THE THEME OF MY BLOG IS INCONSISTENCY. EMERSON SAYS THAT IS OKAY AND EVEN GOOD, BECAUSE OUR OPINIONS ARE FORMED BY OUR MEMORIES AND OUR EXPERIENCE. Contradictions are inevitable and the concept of inconsistency as something to be criticized is merely a social construct. Your morals and beliefs, though they may seem to change regularly, are also relatively stable throughout the course of your life. The trick is how you choose to perceive it. Stepping back and evaluating the whole of your life reveals that we really don’t change dramatically nor rapidly, and therein lies an inherent symmetry in following your own nature.
Being never stationary implies that our opinions are constantly changing as we go about living our lives, accumulating experience. These experiences subsequently shape our beliefs, and I would encourage inconsistency, if that’s what it takes for you to grow as a person.
I don’t think posting large chunks of text is going to be at all effective because you can and should read the whole essay (and others!) yourself; I might characterize it as a dense read. It definitely takes a couple of re-readings to comprehend but when you focus hard enough, you will find astounding and thought-provoking passages. 10/10 would recommend.

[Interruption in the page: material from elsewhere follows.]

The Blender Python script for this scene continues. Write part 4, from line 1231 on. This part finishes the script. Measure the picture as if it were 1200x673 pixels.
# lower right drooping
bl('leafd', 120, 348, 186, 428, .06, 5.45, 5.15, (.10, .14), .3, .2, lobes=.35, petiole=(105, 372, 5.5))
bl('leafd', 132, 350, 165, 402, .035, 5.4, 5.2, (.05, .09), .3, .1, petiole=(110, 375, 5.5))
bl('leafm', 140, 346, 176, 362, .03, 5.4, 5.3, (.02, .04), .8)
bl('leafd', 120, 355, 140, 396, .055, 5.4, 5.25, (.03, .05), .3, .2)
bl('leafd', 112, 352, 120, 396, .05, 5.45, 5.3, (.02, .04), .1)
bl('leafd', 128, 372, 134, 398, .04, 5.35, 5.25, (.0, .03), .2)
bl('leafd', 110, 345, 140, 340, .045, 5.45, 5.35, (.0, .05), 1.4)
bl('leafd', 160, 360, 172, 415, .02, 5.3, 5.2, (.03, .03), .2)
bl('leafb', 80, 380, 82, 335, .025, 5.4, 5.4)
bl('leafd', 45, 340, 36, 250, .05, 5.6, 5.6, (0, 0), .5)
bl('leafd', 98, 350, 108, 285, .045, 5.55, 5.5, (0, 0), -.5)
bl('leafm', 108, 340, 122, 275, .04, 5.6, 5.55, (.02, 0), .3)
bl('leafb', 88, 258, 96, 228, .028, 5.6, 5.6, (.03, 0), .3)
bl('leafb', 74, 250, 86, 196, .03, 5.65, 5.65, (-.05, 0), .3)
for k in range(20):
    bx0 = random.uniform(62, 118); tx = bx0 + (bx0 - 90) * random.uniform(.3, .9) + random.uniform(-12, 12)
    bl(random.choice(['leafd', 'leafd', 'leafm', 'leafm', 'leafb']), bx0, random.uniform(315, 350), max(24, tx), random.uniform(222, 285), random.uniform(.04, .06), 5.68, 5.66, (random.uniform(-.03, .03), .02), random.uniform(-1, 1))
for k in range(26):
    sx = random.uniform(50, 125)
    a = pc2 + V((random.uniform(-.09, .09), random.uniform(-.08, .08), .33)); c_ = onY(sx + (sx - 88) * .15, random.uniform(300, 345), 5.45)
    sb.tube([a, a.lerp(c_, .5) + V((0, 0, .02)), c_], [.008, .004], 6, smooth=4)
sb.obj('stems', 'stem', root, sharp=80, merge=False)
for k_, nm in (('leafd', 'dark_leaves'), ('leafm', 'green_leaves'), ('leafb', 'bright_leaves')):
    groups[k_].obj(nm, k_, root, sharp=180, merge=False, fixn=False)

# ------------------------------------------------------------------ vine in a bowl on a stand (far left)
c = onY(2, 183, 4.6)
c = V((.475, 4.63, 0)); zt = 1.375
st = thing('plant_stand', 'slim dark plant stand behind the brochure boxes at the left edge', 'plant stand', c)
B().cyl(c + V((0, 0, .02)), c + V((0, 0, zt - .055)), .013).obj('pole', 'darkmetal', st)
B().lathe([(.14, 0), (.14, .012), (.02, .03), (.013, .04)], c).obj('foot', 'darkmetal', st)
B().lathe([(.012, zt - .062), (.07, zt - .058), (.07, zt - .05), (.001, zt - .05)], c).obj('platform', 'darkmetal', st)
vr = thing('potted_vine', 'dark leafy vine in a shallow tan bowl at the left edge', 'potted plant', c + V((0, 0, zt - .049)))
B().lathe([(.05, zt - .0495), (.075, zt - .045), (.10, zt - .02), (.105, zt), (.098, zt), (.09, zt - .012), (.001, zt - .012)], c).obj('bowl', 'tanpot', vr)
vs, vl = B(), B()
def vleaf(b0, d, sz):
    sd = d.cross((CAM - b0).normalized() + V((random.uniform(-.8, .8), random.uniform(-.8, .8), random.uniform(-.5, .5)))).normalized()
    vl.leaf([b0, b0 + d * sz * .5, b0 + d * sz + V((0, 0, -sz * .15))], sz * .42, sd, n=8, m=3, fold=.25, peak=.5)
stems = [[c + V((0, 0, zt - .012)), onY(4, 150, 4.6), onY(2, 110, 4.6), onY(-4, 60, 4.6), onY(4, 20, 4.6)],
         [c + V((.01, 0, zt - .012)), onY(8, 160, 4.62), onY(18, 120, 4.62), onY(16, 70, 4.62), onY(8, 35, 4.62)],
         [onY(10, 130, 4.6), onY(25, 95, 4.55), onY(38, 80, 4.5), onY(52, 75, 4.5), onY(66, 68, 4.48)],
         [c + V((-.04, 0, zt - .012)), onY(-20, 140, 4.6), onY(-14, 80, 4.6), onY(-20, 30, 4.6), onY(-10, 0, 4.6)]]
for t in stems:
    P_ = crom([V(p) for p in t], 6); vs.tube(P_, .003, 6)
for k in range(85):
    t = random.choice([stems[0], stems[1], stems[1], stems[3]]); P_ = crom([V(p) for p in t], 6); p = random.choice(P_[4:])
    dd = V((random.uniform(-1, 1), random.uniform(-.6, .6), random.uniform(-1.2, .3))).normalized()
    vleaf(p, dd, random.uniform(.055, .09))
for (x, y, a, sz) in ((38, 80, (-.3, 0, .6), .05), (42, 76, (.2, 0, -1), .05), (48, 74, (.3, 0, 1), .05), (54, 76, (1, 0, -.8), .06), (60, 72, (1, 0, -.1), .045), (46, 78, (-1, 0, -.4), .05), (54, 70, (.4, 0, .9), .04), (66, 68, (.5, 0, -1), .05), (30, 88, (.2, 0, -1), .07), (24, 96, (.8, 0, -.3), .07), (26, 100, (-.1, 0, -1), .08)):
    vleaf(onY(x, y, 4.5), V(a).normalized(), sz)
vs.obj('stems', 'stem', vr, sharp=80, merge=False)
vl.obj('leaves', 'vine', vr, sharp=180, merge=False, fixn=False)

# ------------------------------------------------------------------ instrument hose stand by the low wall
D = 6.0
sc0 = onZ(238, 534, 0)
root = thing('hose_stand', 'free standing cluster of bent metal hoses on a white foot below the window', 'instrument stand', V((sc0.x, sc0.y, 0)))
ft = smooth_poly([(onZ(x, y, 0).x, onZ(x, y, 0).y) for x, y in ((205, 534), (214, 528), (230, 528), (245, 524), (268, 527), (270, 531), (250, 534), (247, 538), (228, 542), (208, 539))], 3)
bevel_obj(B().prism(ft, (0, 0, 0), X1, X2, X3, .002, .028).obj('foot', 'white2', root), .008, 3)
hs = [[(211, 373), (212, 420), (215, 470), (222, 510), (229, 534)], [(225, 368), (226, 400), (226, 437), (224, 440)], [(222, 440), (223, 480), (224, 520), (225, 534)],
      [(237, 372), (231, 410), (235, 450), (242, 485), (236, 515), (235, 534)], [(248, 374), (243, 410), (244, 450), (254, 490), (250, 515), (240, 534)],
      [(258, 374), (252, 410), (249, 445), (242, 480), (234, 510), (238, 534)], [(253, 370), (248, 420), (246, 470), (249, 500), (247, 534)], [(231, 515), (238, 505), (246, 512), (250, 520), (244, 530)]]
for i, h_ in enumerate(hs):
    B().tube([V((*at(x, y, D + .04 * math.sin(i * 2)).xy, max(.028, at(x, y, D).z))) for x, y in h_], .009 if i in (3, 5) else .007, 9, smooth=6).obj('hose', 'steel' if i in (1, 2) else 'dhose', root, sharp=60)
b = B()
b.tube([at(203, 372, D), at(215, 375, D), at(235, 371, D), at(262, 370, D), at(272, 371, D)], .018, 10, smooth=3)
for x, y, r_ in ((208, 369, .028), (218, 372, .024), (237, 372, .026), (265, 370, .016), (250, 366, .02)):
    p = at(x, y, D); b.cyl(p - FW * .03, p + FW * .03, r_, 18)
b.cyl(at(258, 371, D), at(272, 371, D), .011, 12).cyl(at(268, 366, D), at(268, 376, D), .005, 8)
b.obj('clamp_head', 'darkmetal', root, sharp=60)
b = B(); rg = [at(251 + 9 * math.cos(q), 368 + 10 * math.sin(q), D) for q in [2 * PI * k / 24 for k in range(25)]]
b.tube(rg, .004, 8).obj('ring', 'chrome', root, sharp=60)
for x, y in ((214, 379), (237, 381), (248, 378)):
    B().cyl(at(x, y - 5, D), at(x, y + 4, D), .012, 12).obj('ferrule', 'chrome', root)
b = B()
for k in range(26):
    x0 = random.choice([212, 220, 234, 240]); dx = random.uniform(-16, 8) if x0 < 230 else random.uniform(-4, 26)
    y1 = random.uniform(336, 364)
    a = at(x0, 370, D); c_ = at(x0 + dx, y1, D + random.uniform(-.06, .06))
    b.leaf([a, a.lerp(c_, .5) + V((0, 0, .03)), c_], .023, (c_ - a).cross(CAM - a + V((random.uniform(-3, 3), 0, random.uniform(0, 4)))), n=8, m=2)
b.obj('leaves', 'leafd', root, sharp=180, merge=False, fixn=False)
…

(Just one though, my favorite)
I hope in these days we have heard the last of conformity and consistency…Let us never bow and apologize more.
I suppose that being a high school student complicates things a bit. Peer pressure is so friggin’ overpowering, it makes me weak at the knees. I conform to society with every breath that I take; my giving into what society dictates is evident in my clothing choices, my school, my food, my blog, my shampoo products, and maybe even my music…
Obviously there’s two extremes and I lie somewhere in between them, but Emerson spoke to me as I read his work in English class and I just wanted to rant about it a little bit.